● Work to complete
Locate the word "pixels" in the entries below, then gather every line that holds it.
* Start Records supplied *
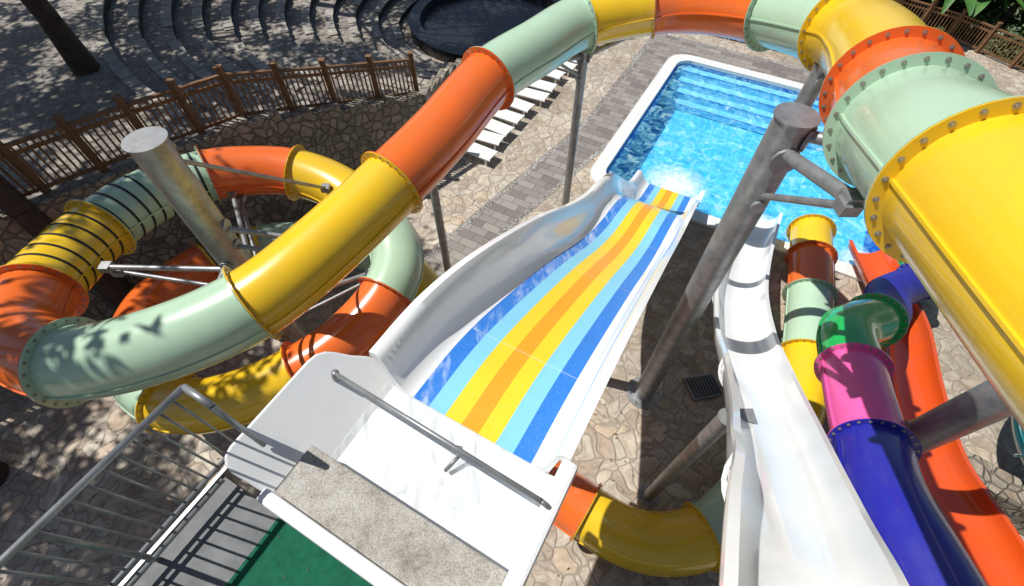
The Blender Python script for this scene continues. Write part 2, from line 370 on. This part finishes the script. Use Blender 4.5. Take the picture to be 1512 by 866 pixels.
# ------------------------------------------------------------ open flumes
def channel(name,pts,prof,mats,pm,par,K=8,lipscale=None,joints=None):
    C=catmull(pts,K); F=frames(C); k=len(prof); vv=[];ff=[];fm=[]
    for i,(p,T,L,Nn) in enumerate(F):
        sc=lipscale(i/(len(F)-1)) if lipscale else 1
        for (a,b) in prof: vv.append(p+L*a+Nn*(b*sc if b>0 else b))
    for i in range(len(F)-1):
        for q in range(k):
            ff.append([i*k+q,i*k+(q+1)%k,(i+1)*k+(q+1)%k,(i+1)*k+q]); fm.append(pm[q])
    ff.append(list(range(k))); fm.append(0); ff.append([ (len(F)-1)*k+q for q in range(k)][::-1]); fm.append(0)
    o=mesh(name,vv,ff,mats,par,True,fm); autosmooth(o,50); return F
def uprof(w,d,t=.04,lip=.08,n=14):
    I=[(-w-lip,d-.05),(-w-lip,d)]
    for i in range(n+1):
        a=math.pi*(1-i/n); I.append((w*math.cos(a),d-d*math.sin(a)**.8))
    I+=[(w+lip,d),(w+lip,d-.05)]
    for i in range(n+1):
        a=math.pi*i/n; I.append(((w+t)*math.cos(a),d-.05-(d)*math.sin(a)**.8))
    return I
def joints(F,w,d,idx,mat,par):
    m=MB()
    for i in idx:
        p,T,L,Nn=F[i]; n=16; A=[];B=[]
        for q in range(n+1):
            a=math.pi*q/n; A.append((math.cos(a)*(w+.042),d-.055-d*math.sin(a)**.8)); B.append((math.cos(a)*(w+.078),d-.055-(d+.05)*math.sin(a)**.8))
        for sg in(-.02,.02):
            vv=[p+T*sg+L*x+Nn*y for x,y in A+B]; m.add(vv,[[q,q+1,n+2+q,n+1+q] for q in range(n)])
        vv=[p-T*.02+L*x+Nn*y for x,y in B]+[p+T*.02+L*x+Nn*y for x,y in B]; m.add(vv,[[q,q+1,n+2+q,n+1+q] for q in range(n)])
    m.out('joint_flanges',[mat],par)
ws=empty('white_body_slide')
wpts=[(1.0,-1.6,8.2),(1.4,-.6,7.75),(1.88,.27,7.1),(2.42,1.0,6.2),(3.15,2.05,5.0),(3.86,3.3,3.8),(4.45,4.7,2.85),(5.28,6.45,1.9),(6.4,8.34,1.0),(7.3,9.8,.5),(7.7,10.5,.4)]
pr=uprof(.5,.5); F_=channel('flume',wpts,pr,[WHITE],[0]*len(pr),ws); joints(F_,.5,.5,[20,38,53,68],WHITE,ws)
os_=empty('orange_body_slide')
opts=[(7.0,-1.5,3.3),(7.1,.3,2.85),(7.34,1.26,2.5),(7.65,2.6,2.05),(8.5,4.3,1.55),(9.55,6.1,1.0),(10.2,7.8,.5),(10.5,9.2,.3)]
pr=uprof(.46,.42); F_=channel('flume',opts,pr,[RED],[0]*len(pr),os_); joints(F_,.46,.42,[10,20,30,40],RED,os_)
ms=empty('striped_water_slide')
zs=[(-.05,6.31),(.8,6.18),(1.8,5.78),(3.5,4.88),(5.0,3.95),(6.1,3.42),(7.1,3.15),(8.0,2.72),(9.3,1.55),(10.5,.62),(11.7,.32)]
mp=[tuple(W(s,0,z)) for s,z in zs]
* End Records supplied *
* Start Records supplied *
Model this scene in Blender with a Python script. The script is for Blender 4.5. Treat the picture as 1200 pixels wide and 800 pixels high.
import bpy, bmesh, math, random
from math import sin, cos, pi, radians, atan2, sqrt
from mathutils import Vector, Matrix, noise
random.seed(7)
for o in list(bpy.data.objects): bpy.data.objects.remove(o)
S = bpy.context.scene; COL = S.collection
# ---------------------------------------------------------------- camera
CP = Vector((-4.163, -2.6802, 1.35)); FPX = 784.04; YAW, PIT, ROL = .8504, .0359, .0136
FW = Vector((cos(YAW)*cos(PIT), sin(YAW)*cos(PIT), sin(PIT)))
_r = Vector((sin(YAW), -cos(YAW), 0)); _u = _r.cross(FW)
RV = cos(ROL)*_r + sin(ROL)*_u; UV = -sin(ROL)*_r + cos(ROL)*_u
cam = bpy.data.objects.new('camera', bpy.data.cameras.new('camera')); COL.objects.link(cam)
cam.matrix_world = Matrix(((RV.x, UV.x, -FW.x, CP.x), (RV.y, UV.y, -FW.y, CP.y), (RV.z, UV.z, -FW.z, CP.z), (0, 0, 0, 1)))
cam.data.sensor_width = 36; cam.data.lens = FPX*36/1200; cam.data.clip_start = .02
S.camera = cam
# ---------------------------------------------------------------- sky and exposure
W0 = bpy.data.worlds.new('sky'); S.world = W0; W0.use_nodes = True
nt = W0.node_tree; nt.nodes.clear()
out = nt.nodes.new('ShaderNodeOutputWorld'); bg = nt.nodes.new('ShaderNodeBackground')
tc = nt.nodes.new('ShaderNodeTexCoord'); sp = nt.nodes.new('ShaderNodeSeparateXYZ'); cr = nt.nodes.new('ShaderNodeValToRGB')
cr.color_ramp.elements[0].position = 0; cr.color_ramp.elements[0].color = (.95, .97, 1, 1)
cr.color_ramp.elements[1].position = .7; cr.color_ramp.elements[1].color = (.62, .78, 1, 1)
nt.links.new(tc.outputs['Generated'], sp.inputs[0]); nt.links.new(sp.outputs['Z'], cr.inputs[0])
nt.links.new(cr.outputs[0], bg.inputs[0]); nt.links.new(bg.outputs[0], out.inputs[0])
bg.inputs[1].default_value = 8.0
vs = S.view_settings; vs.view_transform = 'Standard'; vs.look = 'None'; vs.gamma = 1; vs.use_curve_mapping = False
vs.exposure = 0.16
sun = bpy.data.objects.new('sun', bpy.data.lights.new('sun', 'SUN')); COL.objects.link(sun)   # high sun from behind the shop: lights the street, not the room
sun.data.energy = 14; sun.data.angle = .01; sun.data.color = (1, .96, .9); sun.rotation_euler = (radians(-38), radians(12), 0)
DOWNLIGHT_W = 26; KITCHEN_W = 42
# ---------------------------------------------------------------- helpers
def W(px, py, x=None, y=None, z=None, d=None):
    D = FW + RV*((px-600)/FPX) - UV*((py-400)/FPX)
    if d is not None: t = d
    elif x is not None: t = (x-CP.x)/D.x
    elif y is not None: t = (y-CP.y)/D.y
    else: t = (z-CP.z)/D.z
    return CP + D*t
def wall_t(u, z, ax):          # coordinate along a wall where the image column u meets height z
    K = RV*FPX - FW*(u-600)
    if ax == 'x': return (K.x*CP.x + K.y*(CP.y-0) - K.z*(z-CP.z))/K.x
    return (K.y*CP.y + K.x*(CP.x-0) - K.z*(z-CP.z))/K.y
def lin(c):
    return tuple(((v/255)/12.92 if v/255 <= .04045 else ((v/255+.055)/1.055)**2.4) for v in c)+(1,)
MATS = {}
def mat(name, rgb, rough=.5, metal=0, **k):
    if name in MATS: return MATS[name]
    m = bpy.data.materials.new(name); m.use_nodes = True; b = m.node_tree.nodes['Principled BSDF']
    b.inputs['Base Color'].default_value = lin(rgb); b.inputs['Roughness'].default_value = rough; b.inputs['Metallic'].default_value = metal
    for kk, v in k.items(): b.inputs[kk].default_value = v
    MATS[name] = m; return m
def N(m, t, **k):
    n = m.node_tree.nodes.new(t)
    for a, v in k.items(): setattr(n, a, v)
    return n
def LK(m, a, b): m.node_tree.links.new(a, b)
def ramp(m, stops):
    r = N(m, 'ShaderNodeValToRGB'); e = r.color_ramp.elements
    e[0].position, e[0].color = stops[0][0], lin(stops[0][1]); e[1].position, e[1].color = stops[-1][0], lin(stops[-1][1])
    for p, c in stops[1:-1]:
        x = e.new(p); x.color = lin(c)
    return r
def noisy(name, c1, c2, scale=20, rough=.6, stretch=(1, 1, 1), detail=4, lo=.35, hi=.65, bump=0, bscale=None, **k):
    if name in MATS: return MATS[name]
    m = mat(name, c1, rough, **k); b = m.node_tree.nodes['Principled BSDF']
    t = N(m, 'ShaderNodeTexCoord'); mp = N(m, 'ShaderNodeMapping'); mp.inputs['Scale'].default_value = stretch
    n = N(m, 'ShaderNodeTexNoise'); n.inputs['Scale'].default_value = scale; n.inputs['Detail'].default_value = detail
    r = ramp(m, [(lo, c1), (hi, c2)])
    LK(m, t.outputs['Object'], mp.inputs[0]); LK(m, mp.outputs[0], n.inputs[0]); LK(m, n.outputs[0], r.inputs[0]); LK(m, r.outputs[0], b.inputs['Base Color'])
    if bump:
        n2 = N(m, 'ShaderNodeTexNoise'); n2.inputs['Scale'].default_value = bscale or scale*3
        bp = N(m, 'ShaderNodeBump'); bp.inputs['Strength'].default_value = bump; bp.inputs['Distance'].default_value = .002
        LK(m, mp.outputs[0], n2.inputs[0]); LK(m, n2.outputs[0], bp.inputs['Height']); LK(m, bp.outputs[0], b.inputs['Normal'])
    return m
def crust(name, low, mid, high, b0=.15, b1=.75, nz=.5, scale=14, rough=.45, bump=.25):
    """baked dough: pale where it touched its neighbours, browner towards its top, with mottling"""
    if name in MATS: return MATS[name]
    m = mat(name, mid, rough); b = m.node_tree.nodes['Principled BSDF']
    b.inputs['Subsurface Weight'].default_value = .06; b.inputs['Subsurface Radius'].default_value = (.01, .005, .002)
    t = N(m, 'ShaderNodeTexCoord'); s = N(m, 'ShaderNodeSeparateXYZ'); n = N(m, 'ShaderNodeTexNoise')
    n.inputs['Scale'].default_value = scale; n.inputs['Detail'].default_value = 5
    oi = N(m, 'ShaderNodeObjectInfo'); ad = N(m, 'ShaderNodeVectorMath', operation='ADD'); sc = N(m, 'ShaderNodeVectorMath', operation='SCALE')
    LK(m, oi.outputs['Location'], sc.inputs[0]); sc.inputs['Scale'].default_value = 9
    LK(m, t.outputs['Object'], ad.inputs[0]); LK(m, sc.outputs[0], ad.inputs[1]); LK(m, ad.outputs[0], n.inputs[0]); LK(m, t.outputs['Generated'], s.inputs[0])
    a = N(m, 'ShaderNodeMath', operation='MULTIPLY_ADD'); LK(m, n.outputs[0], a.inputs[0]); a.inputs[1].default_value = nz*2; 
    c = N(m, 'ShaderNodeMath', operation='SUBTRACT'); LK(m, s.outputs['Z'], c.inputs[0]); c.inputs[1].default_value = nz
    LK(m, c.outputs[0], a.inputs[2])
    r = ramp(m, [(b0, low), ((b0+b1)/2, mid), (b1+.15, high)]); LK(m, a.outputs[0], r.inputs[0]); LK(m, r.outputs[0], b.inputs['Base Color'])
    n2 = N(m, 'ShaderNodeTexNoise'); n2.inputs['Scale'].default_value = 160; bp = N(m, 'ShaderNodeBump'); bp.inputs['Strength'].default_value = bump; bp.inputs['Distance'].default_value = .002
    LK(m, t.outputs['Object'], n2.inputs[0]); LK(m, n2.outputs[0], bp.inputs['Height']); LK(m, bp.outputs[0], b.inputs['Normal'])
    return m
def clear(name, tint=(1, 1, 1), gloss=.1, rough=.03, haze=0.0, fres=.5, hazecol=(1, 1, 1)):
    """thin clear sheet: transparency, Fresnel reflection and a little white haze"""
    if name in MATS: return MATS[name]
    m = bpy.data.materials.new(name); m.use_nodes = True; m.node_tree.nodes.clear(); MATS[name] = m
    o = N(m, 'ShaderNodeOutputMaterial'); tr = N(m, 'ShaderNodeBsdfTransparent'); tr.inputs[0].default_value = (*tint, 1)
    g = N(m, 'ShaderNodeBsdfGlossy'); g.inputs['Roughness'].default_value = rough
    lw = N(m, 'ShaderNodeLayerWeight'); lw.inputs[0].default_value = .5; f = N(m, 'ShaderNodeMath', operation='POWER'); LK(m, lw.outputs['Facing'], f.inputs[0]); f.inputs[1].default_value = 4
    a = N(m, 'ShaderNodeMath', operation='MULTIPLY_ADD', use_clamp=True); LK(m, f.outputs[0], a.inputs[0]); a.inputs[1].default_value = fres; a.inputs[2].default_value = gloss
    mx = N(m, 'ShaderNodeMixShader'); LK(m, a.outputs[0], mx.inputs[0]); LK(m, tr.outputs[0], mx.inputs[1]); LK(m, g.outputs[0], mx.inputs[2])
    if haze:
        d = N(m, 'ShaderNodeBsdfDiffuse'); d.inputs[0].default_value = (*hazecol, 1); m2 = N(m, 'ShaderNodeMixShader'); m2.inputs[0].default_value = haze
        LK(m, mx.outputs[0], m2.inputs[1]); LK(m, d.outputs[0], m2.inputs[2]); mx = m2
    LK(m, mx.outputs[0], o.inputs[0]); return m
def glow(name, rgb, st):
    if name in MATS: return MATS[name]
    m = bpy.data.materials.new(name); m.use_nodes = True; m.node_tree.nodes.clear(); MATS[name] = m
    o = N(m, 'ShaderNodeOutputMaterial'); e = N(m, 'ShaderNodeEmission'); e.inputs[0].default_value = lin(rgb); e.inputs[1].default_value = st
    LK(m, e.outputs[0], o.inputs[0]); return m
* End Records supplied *
● Written answer
The Blender Python script for this scene continues. Write part 2, from line 370 on. This part finishes the script. Use Blender 4.5. Take the picture to be 1512 by 866 pixels.
Model this scene in Blender with a Python script. The script is for Blender 4.5. Treat the picture as 1200 pixels wide and 800 pixels high.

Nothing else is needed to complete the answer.